▶ Instructions for the task
Omit every picture and return the rest of the data unaltered.

▶ Material

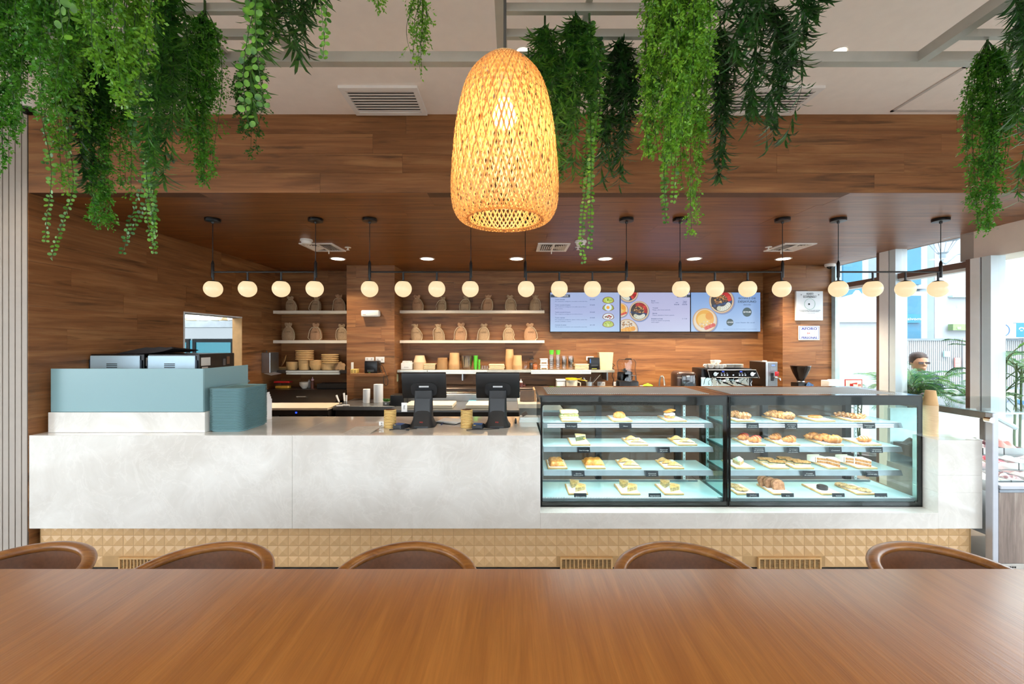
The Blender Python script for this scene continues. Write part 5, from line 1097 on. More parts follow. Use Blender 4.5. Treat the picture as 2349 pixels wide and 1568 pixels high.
b = MB(); b.add([(PX(782, 3.13), 3.135, ZT+.001), (PX(846, 3.13), 3.135, ZT+.001), (PX(877, 3.38), 3.36, ZT+.02), (PX(818, 3.38), 3.36, ZT+.012), (PX(782, 3.13), 3.136, ZT), (PX(846, 3.13), 3.136, ZT), (PX(877, 3.38), 3.361, ZT+.017), (PX(818, 3.38), 3.361, ZT+.009)], [(0, 1, 2, 3), (7, 6, 5, 4), (0, 4, 5, 1), (1, 5, 6, 2), (2, 6, 7, 3), (3, 7, 4, 0)])
one('menu_leaflet', b, M('#c9c2b8', .5, var=.15, scale=40), 'printed menu leaflet lying at the counter edge', 'leaflet')
t = thing('card_holder', 'small white card holder behind the menu leaflet', 'holder', (PX(876, 3.40), 3.40, ZT)); MB().rbox(PX(869, 3.4), PX(881, 3.4), 3.40, 3.43, ZT, ZT+.045, .003, 1).build('body', m_white, t)
for k in range(2): MB().box(PX(874, 3.4), PX(877, 3.4), 3.3985, 3.3998, ZT+.010+k*.016, ZT+.020+k*.016).build('slot', M('#9a958e', .6), t)
t = thing('paper_pile', 'low pile of white papers at the end of the counter', 'paper', (PX(1213, 3.62), 3.62, ZT))
for k in range(5): MB().box(PX(1191, 3.62)+.002*k, PX(1236, 3.62)-.001*k, 3.60+.002*k, 3.73, ZT+.0005+k*.008, ZT+.007+k*.008).build('pad', m_paper, t)
b = MB(); b.mbox((PX(1203, 3.68), 3.66, ZT+.062), (.05, .012, .03), Matrix.Rotation(math.radians(-28), 3, 'Y')); one('date_stamp', b, M('#4a3420', .5), 'brown date stamp lying on the paper pile', 'stamp')
one('marker_pen', MB().lathe([(.008, 0), (.010, .012), (.008, .03), (.004, .045), (0, .046)], 12, (PX(1183, 3.55), 3.55, ZT)), m_black, 'upright black marker pen near the paper pile', 'pen', smooth=40)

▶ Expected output
The Blender Python script for this scene continues. Write part 5, from line 1097 on. More parts follow. Use Blender 4.5. Treat the picture as 2349 pixels wide and 1568 pixels high.
b = MB(); b.add([(PX(782, 3.13), 3.135, ZT+.001), (PX(846, 3.13), 3.135, ZT+.001), (PX(877, 3.38), 3.36, ZT+.02), (PX(818, 3.38), 3.36, ZT+.012), (PX(782, 3.13), 3.136, ZT), (PX(846, 3.13), 3.136, ZT), (PX(877, 3.38), 3.361, ZT+.017), (PX(818, 3.38), 3.361, ZT+.009)], [(0, 1, 2, 3), (7, 6, 5, 4), (0, 4, 5, 1), (1, 5, 6, 2), (2, 6, 7, 3), (3, 7, 4, 0)])
one('menu_leaflet', b, M('#c9c2b8', .5, var=.15, scale=40), 'printed menu leaflet lying at the counter edge', 'leaflet')
t = thing('card_holder', 'small white card holder behind the menu leaflet', 'holder', (PX(876, 3.40), 3.40, ZT)); MB().rbox(PX(869, 3.4), PX(881, 3.4), 3.40, 3.43, ZT, ZT+.045, .003, 1).build('body', m_white, t)
for k in range(2): MB().box(PX(874, 3.4), PX(877, 3.4), 3.3985, 3.3998, ZT+.010+k*.016, ZT+.020+k*.016).build('slot', M('#9a958e', .6), t)
t = thing('paper_pile', 'low pile of white papers at the end of the counter', 'paper', (PX(1213, 3.62), 3.62, ZT))
for k in range(5): MB().box(PX(1191, 3.62)+.002*k, PX(1236, 3.62)-.001*k, 3.60+.002*k, 3.73, ZT+.0005+k*.008, ZT+.007+k*.008).build('pad', m_paper, t)
b = MB(); b.mbox((PX(1203, 3.68), 3.66, ZT+.062), (.05, .012, .03), Matrix.Rotation(math.radians(-28), 3, 'Y')); one('date_stamp', b, M('#4a3420', .5), 'brown date stamp lying on the paper pile', 'stamp')
one('marker_pen', MB().lathe([(.008, 0), (.010, .012), (.008, .03), (.004, .045), (0, .046)], 12, (PX(1183, 3.55), 3.55, ZT)), m_black, 'upright black marker pen near the paper pile', 'pen', smooth=40)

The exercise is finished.